• [Exercise description]:
How many lines hold the string "link"? Reply with the number alone.

• [Material provided]:

________________________________________

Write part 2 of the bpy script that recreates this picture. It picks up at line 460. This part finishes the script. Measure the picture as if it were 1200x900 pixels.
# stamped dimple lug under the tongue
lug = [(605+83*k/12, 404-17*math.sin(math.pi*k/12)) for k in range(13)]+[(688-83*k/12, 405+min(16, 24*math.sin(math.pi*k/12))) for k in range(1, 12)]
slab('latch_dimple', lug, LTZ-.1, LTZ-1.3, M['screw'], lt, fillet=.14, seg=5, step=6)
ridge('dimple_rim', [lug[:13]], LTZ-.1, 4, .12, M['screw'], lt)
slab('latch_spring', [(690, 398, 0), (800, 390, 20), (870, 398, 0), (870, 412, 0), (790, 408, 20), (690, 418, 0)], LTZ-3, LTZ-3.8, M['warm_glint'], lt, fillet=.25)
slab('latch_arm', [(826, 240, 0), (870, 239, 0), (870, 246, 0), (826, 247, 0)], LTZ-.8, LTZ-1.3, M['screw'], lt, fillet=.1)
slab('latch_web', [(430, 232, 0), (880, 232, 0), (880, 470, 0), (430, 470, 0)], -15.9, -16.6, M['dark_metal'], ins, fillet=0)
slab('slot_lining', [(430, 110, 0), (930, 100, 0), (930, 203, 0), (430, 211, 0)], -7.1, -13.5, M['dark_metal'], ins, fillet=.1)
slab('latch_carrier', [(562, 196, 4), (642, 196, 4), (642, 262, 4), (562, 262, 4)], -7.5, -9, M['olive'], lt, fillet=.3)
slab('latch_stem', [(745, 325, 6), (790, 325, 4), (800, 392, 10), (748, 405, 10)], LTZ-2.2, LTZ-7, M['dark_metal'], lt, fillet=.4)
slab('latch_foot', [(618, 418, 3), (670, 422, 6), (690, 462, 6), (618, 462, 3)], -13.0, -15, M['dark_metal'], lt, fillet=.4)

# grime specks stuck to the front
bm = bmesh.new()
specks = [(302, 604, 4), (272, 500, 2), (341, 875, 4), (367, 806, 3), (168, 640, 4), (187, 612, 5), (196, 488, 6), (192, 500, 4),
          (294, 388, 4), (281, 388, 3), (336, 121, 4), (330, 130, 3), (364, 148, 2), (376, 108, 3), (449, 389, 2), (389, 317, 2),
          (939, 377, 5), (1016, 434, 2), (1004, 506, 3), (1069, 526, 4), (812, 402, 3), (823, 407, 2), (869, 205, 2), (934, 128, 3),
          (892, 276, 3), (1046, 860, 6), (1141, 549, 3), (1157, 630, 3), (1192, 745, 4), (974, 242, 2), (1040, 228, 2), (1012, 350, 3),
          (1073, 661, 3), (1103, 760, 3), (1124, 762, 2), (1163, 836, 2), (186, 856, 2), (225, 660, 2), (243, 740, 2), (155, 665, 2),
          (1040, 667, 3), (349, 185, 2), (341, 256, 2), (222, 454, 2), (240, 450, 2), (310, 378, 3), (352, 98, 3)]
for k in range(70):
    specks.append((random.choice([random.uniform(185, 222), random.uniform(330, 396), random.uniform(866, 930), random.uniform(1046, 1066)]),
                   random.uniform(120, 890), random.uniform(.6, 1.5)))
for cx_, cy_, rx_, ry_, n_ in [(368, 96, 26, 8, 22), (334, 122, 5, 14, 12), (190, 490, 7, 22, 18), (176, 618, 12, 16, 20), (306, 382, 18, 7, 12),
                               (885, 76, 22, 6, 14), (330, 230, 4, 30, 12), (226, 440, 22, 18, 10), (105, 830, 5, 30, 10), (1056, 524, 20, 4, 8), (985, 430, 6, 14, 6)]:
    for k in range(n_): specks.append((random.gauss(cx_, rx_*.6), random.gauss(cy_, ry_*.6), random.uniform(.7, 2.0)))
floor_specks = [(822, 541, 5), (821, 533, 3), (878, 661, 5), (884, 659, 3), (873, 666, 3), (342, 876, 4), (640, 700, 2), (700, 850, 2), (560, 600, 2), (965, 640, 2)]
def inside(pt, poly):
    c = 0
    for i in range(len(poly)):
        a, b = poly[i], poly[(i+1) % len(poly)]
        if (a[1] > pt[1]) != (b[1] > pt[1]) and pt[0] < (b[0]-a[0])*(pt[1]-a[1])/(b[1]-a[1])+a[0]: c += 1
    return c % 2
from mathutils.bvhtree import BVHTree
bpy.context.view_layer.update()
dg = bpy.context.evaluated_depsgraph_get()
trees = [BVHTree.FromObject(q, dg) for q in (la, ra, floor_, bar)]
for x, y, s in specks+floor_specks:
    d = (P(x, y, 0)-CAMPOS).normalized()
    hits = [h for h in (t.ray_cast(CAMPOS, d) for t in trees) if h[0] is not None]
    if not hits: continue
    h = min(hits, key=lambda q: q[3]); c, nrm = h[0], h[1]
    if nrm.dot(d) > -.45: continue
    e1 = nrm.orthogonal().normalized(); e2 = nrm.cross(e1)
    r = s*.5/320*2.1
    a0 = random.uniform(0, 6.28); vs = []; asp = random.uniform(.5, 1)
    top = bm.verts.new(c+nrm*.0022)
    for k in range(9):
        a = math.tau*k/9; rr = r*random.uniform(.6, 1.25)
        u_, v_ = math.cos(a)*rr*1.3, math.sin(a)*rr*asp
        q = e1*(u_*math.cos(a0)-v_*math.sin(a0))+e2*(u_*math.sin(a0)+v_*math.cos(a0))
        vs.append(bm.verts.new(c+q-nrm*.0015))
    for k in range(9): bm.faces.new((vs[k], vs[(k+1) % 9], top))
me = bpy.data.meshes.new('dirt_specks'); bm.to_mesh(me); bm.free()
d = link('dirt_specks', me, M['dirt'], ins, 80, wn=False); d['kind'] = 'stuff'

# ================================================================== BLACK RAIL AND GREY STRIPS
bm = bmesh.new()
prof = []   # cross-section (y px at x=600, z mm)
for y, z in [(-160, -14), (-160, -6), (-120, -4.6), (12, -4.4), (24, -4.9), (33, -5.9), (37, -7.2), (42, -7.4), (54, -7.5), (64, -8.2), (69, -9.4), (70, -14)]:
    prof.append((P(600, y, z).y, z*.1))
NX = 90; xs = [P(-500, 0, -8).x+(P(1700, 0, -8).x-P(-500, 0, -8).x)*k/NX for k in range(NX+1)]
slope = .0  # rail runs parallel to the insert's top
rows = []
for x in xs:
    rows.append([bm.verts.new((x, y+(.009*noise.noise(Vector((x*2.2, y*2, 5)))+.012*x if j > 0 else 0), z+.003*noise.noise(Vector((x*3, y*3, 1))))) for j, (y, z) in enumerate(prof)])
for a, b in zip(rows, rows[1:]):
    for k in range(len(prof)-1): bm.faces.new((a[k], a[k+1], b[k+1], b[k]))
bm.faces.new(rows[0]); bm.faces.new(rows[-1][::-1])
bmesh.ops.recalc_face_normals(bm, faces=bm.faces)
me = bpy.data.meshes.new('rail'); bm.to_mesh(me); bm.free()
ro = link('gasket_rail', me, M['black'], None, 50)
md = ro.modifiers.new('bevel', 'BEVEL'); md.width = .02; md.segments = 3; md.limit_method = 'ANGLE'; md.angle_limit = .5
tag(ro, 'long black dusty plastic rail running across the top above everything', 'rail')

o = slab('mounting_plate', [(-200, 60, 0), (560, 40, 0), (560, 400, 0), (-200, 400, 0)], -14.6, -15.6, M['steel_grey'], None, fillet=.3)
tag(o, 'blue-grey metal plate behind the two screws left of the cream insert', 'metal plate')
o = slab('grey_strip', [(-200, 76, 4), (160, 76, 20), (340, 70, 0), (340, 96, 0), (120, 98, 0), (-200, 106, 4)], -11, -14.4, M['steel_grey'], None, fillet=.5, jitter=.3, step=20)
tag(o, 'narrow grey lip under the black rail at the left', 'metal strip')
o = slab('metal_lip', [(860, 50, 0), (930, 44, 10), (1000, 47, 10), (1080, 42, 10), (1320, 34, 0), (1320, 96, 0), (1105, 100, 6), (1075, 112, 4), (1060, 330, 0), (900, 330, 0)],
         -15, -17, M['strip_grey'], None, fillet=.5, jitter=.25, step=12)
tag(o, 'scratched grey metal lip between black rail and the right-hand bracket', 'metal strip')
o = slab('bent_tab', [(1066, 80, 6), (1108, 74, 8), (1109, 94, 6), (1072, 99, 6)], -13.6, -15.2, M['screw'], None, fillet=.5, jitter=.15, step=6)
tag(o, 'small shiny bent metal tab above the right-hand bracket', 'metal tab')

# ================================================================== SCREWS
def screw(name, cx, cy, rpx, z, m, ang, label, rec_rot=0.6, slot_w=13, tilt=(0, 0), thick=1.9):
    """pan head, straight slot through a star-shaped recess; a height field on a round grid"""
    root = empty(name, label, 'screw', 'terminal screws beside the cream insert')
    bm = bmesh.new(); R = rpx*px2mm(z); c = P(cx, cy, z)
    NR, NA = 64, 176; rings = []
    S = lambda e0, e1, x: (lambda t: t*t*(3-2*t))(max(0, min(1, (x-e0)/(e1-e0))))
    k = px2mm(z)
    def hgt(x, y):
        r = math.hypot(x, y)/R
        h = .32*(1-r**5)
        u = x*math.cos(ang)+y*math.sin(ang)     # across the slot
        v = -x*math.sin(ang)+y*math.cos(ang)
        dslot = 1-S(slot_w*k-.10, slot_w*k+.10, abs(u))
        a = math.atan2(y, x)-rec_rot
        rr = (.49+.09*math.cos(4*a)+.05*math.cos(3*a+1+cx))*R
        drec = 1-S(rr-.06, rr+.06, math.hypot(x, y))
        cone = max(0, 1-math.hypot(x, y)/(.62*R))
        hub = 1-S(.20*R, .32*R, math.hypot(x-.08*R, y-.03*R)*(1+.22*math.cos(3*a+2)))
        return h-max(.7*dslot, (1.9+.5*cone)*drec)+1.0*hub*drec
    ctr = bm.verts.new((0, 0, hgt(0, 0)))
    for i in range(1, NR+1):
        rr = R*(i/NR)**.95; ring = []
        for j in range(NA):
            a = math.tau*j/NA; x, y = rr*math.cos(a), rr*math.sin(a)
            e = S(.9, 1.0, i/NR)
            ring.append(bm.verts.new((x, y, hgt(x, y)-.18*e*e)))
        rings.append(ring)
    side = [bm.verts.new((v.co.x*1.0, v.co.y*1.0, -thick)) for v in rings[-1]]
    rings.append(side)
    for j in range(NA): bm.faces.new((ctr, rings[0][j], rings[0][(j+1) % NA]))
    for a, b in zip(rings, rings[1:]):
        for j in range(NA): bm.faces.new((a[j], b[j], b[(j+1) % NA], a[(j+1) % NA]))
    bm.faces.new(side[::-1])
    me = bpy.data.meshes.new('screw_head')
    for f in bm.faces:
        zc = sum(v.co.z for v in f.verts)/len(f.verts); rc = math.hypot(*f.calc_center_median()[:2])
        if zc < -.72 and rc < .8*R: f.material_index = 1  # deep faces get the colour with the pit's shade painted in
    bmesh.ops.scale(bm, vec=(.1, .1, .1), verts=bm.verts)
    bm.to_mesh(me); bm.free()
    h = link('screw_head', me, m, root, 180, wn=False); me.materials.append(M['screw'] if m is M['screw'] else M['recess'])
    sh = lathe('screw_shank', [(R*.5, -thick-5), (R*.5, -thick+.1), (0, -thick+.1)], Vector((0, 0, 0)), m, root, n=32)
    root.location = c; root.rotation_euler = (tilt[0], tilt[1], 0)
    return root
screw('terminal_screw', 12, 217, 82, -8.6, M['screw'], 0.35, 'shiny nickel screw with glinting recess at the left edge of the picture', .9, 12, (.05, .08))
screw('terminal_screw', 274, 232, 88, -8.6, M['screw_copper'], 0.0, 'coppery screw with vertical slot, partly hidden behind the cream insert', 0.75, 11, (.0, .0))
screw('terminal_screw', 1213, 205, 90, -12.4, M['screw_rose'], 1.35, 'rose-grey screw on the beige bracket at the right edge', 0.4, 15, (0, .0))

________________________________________

• [Completed exercise]:
3